Strawn moved to Denver in 1969 to head the art school at the University of Denver, becoming Vance Kirkland's immediate successor. Strawn held the DU post until 1984. He now lives in Salida.
The show at Phillips, Mel Strawn: Coins & Medals +, is not a retrospective of the artist's work, and neither was his show there last year. For the current offering, Strawn includes some early abstracts and several newer works. Unfortunately, nothing is dated, which would have been nice in an exhibition that includes work from several different decades. (A proper, historical Strawn retrospective is being planned for the Denver Central Library.)
The star attraction is "Garrigue Walls" (above), an all-over abstraction done in acrylic on paper that's almost entirely created out of bars and blobs of color.
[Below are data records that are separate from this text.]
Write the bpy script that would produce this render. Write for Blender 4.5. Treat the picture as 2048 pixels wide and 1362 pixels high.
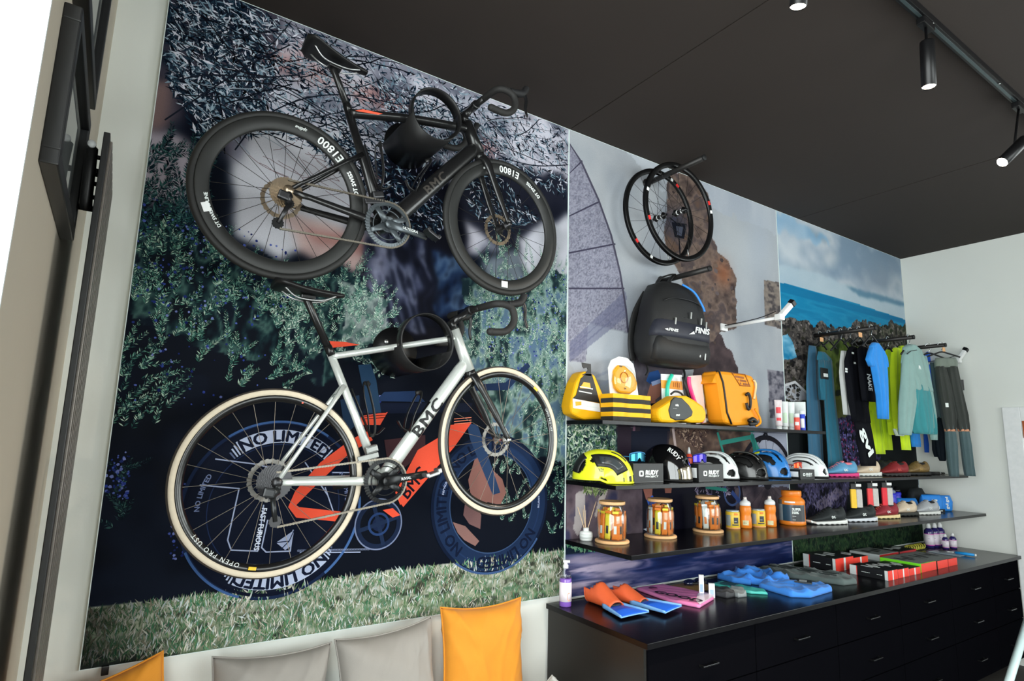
import bpy, bmesh, math, random
import numpy as np
from mathutils import Vector, Matrix
random.seed(7)
S = bpy.context.scene
for o in list(bpy.data.objects): bpy.data.objects.remove(o)
COL = S.collection
PI = math.pi
# ------------------------------------------------------------------ camera
CAM = np.array([0.0, -2.6, 1.70]); FPX = 1187.1
_y, _p, _r = math.radians(33.506), math.radians(9.359), math.radians(1.4904)
_fw = np.array([math.sin(_y)*math.cos(_p), math.cos(_y)*math.cos(_p), math.sin(_p)])
_rt = np.array([math.cos(_y), -math.sin(_y), 0.0]); _up = np.cross(_rt, _fw)
RT = math.cos(_r)*_rt + math.sin(_r)*_up; UP = -math.sin(_r)*_rt + math.cos(_r)*_up; FW = _fw
cam_data = bpy.data.cameras.new('camera'); cam = bpy.data.objects.new('camera', cam_data); COL.objects.link(cam)
cam_data.sensor_width = 36; cam_data.lens = FPX/2048*36; cam_data.clip_start = 0.02
cam.matrix_world = Matrix([[RT[0], UP[0], -FW[0], CAM[0]], [RT[1], UP[1], -FW[1], CAM[1]], [RT[2], UP[2], -FW[2], CAM[2]], [0, 0, 0, 1]])
S.camera = cam
# ------------------------------------------------------------------ view + world
S.view_settings.view_transform = 'Standard'; S.view_settings.look = 'None'
S.view_settings.gamma = 1.0; S.view_settings.use_curve_mapping = False
S.view_settings.exposure = 0.5
wd = bpy.data.worlds.new('daylight'); S.world = wd; wd.use_nodes = True
wd.node_tree.nodes['Background'].inputs[0].default_value = (0.955, 1.0, 0.99, 1)
wd.node_tree.nodes['Background'].inputs[1].default_value = 6.0
S.cycles.max_bounces = 8; S.cycles.diffuse_bounces = 5; S.cycles.caustics_reflective = False; S.cycles.caustics_refractive = False
S.cycles.sample_clamp_indirect = 4.0

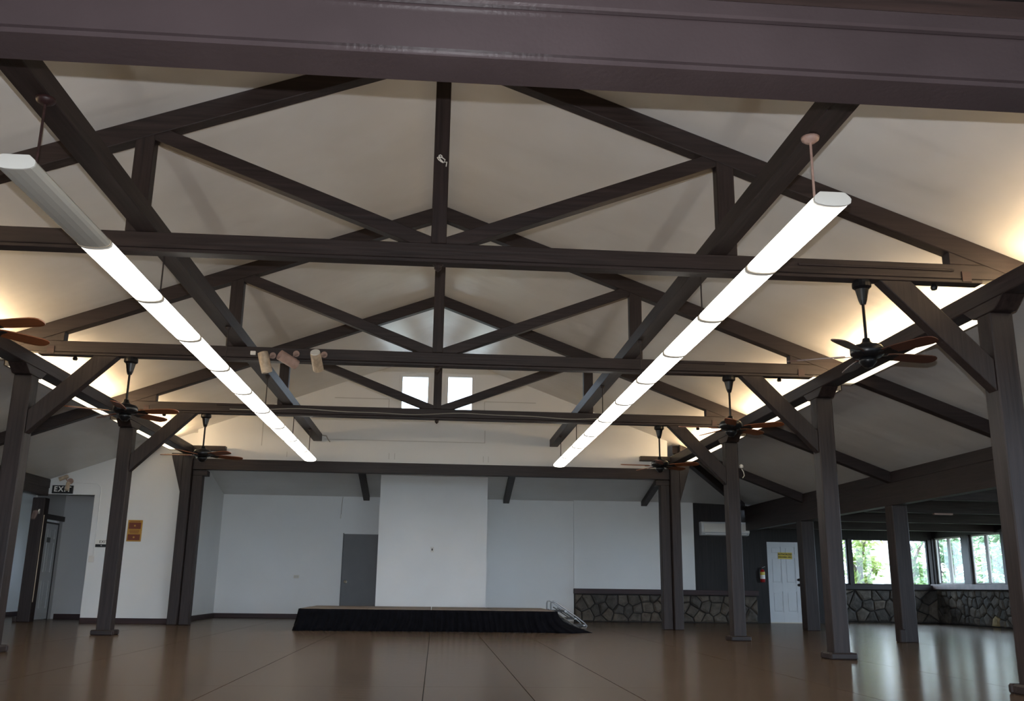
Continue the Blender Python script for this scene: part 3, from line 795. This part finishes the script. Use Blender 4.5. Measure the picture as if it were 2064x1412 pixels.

Also very good is "Walpurgis Night," an oil on canvas that is vaguely cubistic. In addition to these mostly abstract-expressionist compositions are several paintings that include elements based on the shapes of coins and medals, as indicated by the title of the show. In "Goyesca," another oil on canvas, the coin or medal shapes (or perhaps they're crushed bottle caps) are arrayed around the long, thin horizontal rectangle of the canvas.
More thoroughly fulfilling the promise of the show's title are the large mixed-media constructions based on commemorative medals -- the kind of thing a general would wear, except much, much larger. Strawn takes large circular forms suspended from huge brackets hung with enormous ribbons. The overall shape, which directly refers to the real commemoratives, adds an overriding pop, or even funk, flavor to them.
Mel Strawn: Coins & Medals + runs through May 18 at Sandra Phillips Gallery.